_Given problem_
Retype each line of the listing below, from the first through the one holding "COL = SC.collection", with no other lines.

_Entries_
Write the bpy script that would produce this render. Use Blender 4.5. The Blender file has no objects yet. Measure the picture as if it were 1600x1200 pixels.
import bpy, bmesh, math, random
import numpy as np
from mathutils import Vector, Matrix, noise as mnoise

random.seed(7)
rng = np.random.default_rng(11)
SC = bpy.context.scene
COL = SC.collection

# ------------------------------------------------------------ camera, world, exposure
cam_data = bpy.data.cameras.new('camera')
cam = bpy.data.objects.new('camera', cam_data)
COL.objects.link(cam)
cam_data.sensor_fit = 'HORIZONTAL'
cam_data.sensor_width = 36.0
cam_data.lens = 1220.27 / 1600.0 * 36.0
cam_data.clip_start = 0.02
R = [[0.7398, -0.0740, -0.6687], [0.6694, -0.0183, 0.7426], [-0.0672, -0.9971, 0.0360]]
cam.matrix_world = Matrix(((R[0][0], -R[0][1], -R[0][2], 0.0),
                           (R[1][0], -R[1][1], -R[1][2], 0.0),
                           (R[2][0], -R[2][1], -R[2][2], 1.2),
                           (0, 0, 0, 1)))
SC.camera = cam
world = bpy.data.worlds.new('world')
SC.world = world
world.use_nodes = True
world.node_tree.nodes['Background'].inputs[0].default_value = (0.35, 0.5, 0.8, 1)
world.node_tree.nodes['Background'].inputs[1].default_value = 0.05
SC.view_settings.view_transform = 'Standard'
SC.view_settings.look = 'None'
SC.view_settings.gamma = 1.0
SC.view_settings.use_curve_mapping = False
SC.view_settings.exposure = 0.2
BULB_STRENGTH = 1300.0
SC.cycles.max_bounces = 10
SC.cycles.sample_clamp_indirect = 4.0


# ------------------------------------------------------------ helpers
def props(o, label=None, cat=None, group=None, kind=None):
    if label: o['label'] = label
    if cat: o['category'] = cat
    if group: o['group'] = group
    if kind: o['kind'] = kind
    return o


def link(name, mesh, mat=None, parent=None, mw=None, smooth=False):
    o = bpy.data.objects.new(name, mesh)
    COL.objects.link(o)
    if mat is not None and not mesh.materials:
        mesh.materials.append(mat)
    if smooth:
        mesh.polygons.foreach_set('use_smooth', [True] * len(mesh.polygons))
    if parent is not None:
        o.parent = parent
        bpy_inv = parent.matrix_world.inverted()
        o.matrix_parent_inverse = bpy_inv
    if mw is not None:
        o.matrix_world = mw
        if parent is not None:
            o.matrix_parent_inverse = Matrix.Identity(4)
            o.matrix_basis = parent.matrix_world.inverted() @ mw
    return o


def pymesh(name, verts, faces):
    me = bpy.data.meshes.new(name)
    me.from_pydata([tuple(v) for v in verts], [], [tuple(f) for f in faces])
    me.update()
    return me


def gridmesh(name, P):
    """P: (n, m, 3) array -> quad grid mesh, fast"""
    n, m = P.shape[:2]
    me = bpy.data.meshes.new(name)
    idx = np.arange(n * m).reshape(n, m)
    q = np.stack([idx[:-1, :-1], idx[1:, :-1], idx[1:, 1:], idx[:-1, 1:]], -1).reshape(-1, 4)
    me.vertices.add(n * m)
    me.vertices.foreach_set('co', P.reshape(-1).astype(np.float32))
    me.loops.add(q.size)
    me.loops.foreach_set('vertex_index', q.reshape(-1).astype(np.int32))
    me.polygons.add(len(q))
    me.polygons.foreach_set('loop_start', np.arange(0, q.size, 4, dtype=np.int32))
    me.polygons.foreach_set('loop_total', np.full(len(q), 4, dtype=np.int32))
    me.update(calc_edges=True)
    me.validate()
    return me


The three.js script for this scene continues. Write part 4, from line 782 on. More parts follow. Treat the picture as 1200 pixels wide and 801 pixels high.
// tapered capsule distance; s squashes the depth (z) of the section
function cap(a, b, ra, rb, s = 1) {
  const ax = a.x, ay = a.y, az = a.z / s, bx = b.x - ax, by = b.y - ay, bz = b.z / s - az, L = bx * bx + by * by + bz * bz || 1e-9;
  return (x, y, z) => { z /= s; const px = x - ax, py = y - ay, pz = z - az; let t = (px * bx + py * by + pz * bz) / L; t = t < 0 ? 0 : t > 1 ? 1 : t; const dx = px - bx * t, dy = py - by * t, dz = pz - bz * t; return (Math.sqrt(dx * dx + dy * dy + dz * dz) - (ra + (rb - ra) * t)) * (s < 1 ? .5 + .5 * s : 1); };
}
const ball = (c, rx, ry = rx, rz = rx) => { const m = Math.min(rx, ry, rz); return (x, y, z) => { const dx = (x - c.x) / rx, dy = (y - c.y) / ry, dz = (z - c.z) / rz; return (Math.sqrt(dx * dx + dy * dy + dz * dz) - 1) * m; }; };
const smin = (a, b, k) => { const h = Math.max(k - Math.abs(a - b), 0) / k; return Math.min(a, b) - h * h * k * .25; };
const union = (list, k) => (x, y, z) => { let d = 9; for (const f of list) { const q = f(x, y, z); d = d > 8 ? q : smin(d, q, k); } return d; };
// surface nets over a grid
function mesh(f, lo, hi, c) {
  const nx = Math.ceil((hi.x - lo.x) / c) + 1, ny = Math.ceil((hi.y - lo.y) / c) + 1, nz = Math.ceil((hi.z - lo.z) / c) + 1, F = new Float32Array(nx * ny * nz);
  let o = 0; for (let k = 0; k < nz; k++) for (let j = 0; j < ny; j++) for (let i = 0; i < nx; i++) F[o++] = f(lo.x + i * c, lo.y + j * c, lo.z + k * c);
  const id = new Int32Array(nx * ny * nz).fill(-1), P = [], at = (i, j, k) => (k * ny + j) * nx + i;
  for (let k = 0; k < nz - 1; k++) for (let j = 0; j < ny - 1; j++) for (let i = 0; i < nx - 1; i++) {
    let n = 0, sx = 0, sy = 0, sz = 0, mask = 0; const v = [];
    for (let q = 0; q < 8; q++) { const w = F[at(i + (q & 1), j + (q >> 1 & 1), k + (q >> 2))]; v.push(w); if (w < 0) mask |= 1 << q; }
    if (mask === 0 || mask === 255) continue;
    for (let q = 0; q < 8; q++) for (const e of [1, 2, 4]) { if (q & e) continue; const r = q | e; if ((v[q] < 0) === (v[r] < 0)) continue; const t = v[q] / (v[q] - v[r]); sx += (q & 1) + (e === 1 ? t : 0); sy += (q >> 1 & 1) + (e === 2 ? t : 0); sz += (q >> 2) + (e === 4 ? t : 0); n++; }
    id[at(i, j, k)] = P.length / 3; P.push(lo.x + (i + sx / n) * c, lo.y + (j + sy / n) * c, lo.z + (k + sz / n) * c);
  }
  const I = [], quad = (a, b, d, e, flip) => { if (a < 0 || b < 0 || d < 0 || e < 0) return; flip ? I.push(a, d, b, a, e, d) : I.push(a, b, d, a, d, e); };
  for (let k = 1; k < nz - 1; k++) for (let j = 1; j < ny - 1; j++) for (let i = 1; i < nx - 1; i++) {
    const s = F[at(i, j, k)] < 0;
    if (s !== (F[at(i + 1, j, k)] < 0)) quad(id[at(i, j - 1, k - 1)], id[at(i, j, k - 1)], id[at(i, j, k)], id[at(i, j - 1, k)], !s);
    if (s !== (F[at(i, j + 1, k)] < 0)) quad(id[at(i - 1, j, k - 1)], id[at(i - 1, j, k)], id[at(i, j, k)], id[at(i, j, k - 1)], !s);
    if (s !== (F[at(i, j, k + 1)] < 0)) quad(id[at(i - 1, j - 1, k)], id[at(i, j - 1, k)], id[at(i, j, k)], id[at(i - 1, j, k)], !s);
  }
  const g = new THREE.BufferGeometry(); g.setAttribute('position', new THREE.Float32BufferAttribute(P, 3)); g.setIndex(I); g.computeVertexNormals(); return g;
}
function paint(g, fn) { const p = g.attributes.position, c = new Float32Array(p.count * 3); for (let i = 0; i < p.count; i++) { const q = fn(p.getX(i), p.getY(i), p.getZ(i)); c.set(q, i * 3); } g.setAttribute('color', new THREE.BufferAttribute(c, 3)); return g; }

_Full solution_
Write the bpy script that would produce this render. Use Blender 4.5. The Blender file has no objects yet. Measure the picture as if it were 1600x1200 pixels.
import bpy, bmesh, math, random
import numpy as np
from mathutils import Vector, Matrix, noise as mnoise

random.seed(7)
rng = np.random.default_rng(11)
SC = bpy.context.scene
COL = SC.collection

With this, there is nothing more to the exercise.